The Martian Manhunter's "bachelor capsule" is in a geosynchronous orbit, and is equipped with all the latest alien-babe-snagging devices. There's the Living Loveseat, which contracts into a tulip shape when triggered by certain pheremones; the chlorine-fog machine (an aphrodisiac for many species; pure poison for others, so choose wisely); and, of course, the vibrating pillow with blinking hypno-light button.

The belly-baring gal hopes to get J'onn to play "policeman" with her, since she wants him to yell "Hands up!" and she's not wearing a bra. (Also note how the arrow on her belt buckle subtly points to the location of her unearthly genitalia.)

Friday, May 02, 2008

In a Single Binding

s212impolite



Spawn called; he wants his cape back.

...And yes, all you "Superman scholars" (bless your Cheeto-clogged hearts!), I know that it was "canon" for Kal-El's cape to possess elastic properties. For example, he used to muffle explosions with it. But this nonsense belongs in the "trap villains under a rapidly-expanding S-shield" category of inane powers that briefly materialize because the writer is bored and/or high.

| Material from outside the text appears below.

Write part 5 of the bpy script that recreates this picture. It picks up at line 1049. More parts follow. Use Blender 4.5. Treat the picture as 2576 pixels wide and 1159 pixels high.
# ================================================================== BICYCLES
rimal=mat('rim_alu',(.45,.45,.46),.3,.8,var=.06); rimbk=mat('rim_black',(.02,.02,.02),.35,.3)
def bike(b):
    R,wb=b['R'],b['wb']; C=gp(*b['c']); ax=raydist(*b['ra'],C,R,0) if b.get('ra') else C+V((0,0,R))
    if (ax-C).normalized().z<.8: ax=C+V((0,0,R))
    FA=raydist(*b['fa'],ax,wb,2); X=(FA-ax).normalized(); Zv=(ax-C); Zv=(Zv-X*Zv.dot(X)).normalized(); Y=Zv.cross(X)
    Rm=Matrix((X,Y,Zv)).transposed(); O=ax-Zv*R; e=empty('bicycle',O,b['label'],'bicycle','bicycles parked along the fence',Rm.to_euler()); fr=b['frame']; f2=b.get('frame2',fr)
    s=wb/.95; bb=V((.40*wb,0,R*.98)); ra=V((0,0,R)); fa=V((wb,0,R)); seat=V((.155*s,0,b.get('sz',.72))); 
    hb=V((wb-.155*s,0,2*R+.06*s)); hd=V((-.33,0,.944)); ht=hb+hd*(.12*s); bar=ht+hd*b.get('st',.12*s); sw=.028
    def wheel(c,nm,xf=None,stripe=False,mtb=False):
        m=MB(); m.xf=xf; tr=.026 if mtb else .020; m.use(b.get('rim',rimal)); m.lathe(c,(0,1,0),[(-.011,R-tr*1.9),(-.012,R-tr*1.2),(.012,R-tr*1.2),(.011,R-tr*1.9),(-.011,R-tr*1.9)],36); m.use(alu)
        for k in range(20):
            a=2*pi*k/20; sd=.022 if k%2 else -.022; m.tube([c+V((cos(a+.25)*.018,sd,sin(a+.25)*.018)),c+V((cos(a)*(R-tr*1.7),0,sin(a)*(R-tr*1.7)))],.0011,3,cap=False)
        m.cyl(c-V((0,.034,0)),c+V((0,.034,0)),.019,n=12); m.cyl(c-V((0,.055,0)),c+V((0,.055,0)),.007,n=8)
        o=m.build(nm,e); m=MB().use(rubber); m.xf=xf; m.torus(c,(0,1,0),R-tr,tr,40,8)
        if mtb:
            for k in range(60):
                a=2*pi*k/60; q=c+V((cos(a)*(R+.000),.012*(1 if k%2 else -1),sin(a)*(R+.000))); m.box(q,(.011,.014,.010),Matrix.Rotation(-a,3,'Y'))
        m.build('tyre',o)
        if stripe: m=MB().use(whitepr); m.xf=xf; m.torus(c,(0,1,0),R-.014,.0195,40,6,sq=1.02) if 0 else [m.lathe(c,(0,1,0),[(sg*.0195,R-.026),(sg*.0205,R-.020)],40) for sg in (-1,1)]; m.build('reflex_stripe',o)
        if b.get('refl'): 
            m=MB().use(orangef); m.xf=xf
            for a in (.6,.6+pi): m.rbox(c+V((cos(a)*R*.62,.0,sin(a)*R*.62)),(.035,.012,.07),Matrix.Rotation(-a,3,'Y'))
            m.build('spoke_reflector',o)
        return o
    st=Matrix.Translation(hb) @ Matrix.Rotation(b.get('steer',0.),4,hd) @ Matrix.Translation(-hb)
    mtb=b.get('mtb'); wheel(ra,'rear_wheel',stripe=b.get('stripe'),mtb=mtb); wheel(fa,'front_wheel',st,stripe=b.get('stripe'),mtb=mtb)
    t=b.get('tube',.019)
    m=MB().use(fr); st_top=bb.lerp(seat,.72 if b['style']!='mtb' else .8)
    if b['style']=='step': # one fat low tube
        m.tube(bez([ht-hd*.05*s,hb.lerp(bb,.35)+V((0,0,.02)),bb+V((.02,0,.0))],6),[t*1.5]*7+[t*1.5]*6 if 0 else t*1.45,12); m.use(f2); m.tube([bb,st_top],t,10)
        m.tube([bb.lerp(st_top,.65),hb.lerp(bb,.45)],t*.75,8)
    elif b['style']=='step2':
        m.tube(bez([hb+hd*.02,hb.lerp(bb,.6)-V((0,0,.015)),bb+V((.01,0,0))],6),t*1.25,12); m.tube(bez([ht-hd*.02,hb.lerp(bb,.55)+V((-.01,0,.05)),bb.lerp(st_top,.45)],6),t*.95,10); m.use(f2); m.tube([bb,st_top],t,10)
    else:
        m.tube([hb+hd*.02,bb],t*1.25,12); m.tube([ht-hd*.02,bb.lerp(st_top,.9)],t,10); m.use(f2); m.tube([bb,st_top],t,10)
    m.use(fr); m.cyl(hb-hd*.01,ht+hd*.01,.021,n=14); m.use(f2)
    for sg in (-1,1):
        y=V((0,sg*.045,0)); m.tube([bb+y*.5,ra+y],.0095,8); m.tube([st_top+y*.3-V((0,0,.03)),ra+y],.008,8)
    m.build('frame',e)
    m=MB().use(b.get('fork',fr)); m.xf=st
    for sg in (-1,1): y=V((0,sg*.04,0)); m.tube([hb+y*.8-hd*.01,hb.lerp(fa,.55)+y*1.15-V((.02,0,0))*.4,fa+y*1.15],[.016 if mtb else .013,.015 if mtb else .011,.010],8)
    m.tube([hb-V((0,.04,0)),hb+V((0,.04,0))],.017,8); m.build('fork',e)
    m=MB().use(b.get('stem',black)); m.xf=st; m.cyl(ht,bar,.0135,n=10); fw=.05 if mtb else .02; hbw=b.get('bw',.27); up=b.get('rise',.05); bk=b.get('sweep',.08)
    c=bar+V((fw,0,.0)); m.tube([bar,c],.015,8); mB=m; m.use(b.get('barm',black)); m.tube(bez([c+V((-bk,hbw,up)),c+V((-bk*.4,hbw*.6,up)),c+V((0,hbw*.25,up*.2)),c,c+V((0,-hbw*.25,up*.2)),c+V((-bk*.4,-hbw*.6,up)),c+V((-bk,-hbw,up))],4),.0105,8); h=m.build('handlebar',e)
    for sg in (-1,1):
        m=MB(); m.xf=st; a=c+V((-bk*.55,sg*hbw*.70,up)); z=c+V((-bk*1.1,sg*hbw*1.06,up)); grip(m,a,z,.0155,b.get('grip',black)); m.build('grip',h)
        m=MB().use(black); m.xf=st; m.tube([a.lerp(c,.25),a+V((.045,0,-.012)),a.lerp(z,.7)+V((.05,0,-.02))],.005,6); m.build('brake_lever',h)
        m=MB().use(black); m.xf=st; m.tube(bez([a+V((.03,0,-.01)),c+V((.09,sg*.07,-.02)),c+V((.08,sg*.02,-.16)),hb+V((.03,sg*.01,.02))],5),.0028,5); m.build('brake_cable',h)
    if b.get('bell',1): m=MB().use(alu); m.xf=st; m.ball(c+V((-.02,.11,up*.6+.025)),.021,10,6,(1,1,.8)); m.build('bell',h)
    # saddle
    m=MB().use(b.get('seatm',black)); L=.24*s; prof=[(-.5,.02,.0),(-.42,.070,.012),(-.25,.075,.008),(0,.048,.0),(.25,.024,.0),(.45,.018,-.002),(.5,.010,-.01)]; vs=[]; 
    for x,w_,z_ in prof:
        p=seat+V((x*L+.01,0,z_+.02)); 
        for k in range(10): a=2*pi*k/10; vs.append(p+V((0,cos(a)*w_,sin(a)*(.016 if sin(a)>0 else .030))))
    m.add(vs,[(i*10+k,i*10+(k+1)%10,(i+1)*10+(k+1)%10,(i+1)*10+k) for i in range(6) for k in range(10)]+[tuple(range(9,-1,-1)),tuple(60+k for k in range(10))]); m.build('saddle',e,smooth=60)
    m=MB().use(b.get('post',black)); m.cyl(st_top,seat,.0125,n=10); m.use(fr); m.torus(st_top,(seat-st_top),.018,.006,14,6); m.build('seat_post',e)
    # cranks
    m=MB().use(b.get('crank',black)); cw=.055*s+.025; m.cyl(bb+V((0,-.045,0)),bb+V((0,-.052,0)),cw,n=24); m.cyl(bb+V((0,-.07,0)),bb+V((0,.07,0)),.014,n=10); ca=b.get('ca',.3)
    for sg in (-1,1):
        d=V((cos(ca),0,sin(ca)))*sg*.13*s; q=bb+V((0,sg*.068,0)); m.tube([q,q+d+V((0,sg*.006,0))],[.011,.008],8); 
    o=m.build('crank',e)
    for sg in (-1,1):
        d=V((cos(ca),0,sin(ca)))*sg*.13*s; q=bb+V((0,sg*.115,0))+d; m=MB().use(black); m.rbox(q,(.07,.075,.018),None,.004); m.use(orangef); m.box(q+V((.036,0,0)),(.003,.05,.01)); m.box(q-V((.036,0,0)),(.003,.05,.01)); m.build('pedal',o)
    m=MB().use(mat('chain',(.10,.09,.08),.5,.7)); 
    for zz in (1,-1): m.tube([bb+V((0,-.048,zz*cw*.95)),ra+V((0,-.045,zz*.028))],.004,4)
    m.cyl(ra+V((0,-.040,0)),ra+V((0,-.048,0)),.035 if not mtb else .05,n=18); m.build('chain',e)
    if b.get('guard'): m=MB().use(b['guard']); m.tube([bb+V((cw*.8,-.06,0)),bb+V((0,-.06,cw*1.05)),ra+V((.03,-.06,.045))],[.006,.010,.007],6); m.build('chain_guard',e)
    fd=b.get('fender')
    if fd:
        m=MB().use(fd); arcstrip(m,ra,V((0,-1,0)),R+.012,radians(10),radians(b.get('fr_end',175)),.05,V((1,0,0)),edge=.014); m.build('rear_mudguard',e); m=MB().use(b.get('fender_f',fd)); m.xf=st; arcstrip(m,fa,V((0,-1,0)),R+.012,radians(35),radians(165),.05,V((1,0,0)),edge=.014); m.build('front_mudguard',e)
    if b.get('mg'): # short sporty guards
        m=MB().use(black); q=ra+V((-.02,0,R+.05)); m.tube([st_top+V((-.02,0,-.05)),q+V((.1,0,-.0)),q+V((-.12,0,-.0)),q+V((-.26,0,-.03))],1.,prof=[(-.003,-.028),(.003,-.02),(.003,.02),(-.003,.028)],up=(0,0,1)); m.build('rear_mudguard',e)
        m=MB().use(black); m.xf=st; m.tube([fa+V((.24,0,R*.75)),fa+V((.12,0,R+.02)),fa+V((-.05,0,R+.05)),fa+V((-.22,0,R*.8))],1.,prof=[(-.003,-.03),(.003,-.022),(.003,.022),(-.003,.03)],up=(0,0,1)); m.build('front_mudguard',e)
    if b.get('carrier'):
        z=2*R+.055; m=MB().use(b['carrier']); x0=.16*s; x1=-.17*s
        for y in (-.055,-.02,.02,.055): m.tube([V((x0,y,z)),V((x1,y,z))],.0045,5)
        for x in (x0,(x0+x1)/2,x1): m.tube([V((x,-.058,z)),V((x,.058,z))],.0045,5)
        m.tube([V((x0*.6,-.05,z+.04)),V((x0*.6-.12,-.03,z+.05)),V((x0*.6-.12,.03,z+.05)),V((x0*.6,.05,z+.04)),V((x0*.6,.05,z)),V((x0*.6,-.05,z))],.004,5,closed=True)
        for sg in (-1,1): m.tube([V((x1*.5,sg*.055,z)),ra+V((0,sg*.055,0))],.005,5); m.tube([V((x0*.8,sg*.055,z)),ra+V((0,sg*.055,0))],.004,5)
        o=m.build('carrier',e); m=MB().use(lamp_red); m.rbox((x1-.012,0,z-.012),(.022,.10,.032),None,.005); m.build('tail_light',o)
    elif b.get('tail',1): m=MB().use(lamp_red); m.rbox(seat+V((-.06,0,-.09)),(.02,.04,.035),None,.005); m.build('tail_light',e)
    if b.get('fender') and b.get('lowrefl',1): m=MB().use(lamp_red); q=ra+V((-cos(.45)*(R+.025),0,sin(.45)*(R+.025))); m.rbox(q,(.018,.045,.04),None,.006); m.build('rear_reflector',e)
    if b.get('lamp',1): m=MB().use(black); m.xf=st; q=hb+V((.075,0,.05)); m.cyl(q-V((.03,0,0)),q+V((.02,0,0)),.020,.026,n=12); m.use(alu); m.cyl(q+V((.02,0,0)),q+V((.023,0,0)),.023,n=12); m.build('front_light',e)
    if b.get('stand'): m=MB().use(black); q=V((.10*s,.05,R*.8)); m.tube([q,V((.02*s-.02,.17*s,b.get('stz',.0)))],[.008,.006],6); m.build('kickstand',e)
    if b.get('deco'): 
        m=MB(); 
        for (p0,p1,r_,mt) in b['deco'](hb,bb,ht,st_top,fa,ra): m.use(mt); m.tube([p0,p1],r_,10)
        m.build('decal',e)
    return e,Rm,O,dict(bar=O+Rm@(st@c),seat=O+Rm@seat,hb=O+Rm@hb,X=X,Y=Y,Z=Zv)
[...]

Also, you'll note that although the Legion Rejects are all being crushed to death, they're drawn by a young Mike Grell, so their legs are still in that wide-open stance favored by baseball pitchers and the cast of "The Hills."

Thursday, May 01, 2008

Whatever It Is I Think I See

s212flagpole

Lately, I have suffered from a mysterious eye condition, much like that suffered by the waif in a certain 20th century ballad. I can't recall the name of the tune, but I do know that the youngster was stricken with madness, such that any cylindrical object in his field of vision was seemingly transmogrified into toffee candy. Only with me? It ain't candy.

Whatever I've got, I hope it wears off soon.